К концу 60-ых годов число евреев, склонных отдавать своих детей в гимназию, заметно увеличилось. Но всех их или многих удерживало от этого то обстоятельство, что в гимназию нужно ходить в праздничные для евреев дни, и опасение, что детей там заставят даже писать в субботу.
Вот я и обратился к директору женской гимназии с просьбой-предложением устранить это препятствие к вступлению в гимназию еврейских девушек. Мое ходатайство увенчалось успехом. В мужской же гимназии еврейским ученикам и прежде разрешено было в субботу не писать. Помню, что я с самого начала, без особых усилий, получил для себя эту льготу.
В гораздо большей степени, чем до поездки в Нежин, я сознательно, осмысленно руководился теперь в своей, если позволено мне так претенциозно выразиться, «просветительно-пропагандистской» деятельности, определенной целью: идеей европеизации еврейства. Термина этого я тогда не употреблял, да, быть может, точнее было бы обозначить эту цель словом «русификация». Но дело в том, что в моем представлении усвоение евреями русского просвещения и культуры сливалось с приобщением евреев к общечеловеческому прогрессу.
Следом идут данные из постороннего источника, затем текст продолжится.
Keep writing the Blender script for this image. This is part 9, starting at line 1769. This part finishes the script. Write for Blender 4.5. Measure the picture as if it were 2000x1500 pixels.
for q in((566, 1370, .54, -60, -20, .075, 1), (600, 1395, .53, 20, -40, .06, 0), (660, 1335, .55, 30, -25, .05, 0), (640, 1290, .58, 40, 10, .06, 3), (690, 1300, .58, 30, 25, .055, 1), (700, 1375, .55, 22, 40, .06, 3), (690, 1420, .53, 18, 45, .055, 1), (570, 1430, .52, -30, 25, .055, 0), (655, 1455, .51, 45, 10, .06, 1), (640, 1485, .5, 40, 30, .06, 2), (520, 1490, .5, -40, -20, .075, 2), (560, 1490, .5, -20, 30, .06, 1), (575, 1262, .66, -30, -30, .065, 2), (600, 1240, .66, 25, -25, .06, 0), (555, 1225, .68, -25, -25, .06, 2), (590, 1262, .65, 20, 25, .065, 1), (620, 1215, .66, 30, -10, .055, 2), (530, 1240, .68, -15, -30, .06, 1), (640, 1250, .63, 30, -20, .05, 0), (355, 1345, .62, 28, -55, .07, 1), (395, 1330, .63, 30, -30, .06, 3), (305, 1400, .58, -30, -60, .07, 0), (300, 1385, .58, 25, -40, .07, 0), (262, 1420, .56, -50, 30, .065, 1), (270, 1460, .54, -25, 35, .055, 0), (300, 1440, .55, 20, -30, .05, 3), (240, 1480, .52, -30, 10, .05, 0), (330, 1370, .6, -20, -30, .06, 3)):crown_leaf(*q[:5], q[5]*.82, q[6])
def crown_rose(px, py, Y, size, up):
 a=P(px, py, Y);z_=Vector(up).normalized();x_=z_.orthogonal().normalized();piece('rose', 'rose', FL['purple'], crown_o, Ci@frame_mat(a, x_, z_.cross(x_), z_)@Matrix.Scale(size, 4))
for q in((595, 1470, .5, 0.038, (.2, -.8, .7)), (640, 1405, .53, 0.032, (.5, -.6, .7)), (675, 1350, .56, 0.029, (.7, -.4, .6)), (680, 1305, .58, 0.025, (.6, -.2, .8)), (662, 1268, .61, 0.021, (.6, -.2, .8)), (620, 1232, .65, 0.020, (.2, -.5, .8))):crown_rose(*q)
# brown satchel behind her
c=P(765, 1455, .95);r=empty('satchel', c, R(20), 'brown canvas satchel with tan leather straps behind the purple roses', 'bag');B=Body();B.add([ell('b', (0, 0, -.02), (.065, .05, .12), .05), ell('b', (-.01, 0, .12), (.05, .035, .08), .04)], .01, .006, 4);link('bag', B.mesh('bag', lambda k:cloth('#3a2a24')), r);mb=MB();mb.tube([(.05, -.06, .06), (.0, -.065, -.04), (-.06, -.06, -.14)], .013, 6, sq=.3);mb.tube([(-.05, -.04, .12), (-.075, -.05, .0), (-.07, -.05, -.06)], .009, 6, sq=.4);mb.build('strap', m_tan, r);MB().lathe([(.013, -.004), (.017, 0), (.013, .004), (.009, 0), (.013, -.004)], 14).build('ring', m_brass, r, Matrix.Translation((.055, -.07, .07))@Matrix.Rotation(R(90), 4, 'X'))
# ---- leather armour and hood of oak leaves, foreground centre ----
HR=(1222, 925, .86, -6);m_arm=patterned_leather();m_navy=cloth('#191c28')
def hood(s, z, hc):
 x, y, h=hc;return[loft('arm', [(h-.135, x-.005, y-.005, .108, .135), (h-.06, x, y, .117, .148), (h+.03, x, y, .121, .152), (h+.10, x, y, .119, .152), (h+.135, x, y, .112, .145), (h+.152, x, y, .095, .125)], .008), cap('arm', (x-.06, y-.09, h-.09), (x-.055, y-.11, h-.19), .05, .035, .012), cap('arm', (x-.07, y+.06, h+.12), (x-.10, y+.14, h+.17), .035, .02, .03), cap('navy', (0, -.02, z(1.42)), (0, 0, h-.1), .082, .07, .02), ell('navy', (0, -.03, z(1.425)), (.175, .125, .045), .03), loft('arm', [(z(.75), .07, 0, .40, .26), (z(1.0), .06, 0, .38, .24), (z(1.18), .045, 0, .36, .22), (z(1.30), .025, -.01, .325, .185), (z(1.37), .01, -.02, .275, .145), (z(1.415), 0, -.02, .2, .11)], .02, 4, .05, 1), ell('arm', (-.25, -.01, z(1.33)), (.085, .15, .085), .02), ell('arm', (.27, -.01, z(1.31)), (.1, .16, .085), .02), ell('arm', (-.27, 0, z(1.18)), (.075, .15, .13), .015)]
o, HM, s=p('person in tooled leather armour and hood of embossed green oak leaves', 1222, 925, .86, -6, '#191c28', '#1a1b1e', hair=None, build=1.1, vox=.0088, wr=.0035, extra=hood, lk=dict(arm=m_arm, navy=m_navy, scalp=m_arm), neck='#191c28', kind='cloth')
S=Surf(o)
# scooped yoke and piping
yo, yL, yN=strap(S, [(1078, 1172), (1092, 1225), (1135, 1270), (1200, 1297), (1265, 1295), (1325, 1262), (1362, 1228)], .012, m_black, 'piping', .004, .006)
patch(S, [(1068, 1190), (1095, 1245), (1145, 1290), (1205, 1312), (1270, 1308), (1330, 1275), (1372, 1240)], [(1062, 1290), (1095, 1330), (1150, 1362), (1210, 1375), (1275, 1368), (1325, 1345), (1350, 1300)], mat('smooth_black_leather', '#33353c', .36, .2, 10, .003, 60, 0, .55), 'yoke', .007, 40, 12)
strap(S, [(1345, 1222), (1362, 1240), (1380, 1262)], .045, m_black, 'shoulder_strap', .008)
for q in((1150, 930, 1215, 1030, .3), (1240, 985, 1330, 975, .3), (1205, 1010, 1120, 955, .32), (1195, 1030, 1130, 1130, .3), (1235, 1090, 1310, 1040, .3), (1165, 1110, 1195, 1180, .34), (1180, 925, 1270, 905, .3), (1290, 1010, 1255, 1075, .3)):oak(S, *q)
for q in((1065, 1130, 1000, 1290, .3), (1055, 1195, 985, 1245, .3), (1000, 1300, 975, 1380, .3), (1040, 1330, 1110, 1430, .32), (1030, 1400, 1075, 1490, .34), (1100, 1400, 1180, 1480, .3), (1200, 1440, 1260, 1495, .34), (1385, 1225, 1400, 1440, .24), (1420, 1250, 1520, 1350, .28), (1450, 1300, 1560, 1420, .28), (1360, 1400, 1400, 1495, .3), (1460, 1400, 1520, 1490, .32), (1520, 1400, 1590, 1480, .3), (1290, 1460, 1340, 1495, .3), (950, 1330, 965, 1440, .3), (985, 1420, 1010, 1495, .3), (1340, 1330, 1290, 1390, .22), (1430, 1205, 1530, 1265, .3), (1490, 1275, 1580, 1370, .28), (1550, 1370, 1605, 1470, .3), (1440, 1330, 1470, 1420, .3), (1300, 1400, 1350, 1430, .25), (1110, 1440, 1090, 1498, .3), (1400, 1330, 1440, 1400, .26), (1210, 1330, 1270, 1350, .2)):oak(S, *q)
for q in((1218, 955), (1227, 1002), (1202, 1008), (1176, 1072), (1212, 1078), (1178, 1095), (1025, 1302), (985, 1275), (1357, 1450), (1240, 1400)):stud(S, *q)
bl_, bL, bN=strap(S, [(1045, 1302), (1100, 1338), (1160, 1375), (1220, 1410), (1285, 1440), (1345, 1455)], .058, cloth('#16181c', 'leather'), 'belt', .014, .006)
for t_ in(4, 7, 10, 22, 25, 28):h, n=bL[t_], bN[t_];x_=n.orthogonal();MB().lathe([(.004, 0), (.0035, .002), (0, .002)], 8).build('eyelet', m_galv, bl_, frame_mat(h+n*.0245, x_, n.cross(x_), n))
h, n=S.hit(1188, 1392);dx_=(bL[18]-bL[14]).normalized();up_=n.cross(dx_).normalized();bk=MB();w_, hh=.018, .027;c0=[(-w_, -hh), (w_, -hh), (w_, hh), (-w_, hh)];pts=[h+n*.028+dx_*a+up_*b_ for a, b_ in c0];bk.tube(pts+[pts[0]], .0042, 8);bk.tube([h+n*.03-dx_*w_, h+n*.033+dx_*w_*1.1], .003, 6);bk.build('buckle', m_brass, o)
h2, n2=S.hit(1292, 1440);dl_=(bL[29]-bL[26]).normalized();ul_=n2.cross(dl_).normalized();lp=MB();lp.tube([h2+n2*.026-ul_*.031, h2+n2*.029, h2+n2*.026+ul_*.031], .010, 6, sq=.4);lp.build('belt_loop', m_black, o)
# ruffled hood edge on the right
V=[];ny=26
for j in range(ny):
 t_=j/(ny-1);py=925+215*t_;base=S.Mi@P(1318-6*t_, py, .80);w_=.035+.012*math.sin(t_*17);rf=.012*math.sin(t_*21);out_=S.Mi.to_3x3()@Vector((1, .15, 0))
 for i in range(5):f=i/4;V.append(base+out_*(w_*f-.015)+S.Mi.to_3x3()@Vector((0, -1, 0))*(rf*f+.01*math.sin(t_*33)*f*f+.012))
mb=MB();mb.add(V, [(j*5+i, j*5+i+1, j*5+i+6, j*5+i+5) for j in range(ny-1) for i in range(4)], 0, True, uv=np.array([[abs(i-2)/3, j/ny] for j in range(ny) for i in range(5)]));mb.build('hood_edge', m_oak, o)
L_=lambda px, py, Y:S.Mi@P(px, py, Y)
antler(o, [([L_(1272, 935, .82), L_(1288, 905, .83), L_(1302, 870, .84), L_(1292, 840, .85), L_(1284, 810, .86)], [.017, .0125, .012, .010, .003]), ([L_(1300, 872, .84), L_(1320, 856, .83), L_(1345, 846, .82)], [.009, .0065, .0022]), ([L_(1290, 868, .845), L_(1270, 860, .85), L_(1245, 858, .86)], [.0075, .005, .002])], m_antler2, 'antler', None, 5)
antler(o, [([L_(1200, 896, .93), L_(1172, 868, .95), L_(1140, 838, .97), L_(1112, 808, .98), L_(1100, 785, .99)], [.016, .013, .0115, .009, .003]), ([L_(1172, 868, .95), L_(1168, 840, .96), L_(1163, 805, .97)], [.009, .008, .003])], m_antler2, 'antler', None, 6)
Необходимой предпосылкой для этого являлось, разумеется, распространение в еврейских массах русской грамоты.
Мне кажется, однако, что попытку устроить нечто вроде вольной еврейской школы грамоты для бедных я сделал, будучи еще в 5-ом классе. Несколько юношей и подростков-грамотеев из зажиточных семей охотно вызвались быть «учителями» в этой импровизированной школе. Поместились мы в старом, полуразрушенном доме, и некоторое время дело шло очень недурно. Среди учеников были и совсем взрослые молодые люди. Сколько их набралось, не помню. Но недолго пришлось просуществовать нашей школе. Слухи о ней дошли до директора гимназии (в то время являвшегося также начальником учебных заведений всей губернии), и он не замедлил призвать меня, сделал мне строгое внушение и приказал немедленно закрыть школу.